Во главе «партии» стоял главный вождь, ведущий остальных ведущих и всех ведомых. Этот вождизм основывался на вере в лидера — сверхчеловека, наиболее гениального из живущих, видящего и знающего единственно верный путь для всех и за всех. Главный ведущий поэтому обожествлялся (так называемый культ личности вождя).

Не все люди суть «настоящие», писал Джованни Джентиле, «у многих из них не чувствуется божественного дыхания (alito divino), в них видимость людей, а не их сущность» (1902). Руководители общества противостоят обществу: первые «предназначены судьбой, богатством и родительской любовью к культивированию высших человеческих идеалов». Остальные должны подчиняться первым, т. е. быть их рабами.

Тоталитаристы нащупали самые слабые, наиболее болевые и темные стороны в природе человека, чтобы эксплуатировать их в целях завоевания мирового господства и власти над своими народами.

В.Г. Короленко писал в 1920 г. А. В. Луначарскому: «…движение к социализму должно опираться на лучшие стороны человеческой природы, предполагая мужество в прямой борьбе и человечность даже к противникам. Пусть зверство и слепая несправедливость остаются целиком на долю прошлого, отжившего, не проникая в будущее».

Великий гуманист схватил главное в «антропологии» большевиков, тоталитаристов — опору на худшие стороны человеческой природы, а именно: лень, жадность, зависть, агрессивность, жестокость, фанатизм, страх, ненависть к свободе.

Вожди социализма говорили, что «человек есть грешник от рождения». И эта характеристика устраивала множество людей, поскольку полностью избавляла их от необходимости думать, принимать ответственность за себя и окружающих, жить «своим усилием и своей мыслью» (А. Платонов).

Ненависть человека к свободе едва ли не глубже всех обнажил мудрец и ясновидец, неоднократно предупреждавший человечество об опасных тенденциях, ведущих к деспотизму, Ф. М. Достоевский («Село Степанчиково и его обитатели», «Братья Карамазовы», «Бесы»).

Тоталитаристы подавляли свободу мысли, экспериментов, творчества путем прямой диктатуры господствующих и правящих групп. Самое страшное в этой установке, что она находила отклик у огромных масс людей, боящихся свободы и поэтому желающих быть ведомыми. «Вожди» и вождизм возможны только потому, что они отвечают потребности большой части людей в несвободе, в приказах.

Федор Михайлович Достоевский доказал, что ничего и никогда не было для человека невыносимее свободы, потому что свобода возлагает на человека тяжкое бремя самостоятельности и ответственности. Свободой злоупотребляет сильный, бессовестный, жадный, а также слабый, порочный, ничтожный и бунтующий. Вечно неблагодарное земное племя никак не может разделить между собой свой хлеб.

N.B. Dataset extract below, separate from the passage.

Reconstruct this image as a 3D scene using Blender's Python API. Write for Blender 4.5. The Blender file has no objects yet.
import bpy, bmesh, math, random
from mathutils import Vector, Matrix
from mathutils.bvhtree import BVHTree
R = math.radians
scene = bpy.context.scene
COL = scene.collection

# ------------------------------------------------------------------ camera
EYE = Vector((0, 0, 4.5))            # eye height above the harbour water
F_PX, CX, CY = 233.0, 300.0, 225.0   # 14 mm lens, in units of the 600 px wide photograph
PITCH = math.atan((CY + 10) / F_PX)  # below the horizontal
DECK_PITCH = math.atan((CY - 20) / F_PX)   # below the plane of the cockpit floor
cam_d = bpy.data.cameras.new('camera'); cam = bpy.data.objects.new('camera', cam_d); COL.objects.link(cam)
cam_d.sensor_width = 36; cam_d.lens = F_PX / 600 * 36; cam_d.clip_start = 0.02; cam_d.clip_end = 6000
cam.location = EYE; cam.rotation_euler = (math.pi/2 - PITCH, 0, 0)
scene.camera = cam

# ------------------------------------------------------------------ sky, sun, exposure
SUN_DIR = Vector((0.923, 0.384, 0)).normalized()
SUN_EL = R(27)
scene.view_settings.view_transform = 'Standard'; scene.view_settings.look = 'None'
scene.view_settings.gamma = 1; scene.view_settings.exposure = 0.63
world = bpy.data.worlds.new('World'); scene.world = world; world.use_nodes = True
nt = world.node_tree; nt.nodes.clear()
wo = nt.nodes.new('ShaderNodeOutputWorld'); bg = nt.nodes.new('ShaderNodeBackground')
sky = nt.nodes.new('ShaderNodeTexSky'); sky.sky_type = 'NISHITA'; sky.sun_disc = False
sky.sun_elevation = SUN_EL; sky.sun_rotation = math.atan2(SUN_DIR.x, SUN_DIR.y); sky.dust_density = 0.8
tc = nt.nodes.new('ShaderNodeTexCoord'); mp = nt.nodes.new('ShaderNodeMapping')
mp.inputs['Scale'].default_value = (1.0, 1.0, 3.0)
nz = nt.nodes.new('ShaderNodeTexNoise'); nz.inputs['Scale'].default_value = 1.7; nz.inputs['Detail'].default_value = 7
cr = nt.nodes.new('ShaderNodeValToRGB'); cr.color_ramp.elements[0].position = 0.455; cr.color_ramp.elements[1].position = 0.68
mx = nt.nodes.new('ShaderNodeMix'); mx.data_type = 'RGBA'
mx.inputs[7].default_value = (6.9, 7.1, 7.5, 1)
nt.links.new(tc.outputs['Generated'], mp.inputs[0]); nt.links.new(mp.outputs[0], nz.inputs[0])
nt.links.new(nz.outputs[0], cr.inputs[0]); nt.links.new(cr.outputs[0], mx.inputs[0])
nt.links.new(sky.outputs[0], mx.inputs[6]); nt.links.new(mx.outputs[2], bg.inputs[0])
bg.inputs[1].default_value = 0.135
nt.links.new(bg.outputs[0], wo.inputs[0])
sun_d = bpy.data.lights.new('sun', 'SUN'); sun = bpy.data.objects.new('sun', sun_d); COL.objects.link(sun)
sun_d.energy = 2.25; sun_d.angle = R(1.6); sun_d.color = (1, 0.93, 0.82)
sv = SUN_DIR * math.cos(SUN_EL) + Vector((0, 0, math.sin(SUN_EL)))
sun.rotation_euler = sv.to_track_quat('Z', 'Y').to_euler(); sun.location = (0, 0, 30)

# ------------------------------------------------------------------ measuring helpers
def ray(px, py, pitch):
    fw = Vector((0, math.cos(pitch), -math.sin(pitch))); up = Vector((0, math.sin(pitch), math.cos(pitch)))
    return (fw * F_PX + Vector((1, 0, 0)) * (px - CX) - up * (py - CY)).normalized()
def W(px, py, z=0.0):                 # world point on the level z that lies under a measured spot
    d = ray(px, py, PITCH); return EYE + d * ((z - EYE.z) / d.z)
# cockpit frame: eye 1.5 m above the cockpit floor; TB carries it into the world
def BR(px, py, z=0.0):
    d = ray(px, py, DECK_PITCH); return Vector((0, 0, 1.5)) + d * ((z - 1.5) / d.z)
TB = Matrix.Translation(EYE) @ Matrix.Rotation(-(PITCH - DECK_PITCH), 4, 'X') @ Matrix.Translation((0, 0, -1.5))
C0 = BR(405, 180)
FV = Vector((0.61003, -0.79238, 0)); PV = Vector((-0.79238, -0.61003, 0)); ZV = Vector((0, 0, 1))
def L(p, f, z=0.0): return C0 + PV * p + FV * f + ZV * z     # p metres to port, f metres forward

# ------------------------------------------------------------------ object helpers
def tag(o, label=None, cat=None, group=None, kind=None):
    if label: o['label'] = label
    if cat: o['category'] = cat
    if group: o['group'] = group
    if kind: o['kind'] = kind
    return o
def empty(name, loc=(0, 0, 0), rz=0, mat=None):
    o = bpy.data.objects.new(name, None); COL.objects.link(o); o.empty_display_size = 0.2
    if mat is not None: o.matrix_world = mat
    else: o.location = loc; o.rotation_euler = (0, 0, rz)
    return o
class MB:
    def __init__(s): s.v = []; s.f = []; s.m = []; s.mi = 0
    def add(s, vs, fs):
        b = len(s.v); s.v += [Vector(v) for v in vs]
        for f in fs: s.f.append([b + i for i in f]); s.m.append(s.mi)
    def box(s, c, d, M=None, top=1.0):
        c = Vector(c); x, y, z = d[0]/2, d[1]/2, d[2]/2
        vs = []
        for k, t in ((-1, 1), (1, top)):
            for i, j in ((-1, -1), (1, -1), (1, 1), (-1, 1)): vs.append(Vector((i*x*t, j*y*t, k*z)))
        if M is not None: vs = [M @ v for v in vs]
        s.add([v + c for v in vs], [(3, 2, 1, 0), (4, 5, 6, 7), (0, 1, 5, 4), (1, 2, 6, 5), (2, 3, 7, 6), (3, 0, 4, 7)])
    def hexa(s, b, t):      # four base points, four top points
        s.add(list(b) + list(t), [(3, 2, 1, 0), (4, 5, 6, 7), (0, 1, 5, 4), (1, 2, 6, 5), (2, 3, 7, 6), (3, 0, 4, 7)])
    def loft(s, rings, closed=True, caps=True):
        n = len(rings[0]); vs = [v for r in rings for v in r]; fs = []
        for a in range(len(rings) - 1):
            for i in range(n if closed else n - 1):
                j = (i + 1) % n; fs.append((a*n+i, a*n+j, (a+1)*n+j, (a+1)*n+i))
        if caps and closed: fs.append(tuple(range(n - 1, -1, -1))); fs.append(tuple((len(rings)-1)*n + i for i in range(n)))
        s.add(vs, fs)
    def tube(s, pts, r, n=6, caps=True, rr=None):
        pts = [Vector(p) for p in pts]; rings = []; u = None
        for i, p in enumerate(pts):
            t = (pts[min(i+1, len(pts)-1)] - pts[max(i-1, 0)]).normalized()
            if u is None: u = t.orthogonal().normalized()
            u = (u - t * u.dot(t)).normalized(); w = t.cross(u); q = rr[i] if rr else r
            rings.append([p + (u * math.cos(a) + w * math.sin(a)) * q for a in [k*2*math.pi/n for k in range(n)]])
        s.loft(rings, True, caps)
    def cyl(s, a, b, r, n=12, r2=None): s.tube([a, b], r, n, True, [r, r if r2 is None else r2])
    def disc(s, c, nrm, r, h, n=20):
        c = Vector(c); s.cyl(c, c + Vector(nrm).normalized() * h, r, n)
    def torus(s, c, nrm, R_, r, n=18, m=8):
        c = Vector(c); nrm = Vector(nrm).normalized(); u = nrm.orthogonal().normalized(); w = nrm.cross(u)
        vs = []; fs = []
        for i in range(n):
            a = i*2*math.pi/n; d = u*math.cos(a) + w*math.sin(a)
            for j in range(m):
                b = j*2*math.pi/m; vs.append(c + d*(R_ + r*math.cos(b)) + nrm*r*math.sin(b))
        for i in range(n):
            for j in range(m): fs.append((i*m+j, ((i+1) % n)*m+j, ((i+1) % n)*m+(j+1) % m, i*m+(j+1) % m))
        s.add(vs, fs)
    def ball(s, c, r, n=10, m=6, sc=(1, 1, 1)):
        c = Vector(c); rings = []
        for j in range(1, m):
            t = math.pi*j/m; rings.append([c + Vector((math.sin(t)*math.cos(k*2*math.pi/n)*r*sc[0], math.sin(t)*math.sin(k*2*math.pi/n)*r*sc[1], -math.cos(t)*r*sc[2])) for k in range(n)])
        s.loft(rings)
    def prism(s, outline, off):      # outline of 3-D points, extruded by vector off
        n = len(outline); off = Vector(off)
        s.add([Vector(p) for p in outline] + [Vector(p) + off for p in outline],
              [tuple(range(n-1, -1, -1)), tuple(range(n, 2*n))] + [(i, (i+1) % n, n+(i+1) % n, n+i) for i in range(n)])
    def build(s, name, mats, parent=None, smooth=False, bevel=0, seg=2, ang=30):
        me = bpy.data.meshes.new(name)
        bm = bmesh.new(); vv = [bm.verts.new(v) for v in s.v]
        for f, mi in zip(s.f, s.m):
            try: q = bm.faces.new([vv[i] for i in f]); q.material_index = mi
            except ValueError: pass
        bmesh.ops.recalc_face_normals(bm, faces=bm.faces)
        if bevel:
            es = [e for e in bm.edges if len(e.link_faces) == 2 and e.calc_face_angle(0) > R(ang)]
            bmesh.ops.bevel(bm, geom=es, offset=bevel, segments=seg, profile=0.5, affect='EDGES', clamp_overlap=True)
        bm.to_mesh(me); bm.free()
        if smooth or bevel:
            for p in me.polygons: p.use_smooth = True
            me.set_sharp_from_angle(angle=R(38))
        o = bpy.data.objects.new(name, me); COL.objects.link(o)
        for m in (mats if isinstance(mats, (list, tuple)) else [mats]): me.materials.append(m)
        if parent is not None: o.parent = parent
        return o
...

«Миллионы», т. е. массы, «толпа», жаждут именно рабства. «Нет заботы беспрерывнее и мучительнее для человека, как, оставшись свободным, сыскать поскорее того, пред кем преклониться». Перед кем же? Перед тем, кто, став во главе их, согласится выносить свободу и над ними господствовать (Ф.М. Достоевский).

Необразованные, кедообразованные, дурно воспитанные люди стремятся к рабству: «Рабство — это свобода. Один — свободный — человек всегда терпит поражение… Но если он может полностью, без остатка подчиниться, если он может отказаться от себя, если он может раствориться в партии так, что он станет партией, тогда он всемогущ и бессмертен» (Д. Оруэлл). Опираясь на стремление к рабству части людей, страшащихся свободы, можно обратить в рабов и всех остальных — террором, шпионством, предательством, арестами, пытками, казнями, исчезновениями (Д. Оруэлл).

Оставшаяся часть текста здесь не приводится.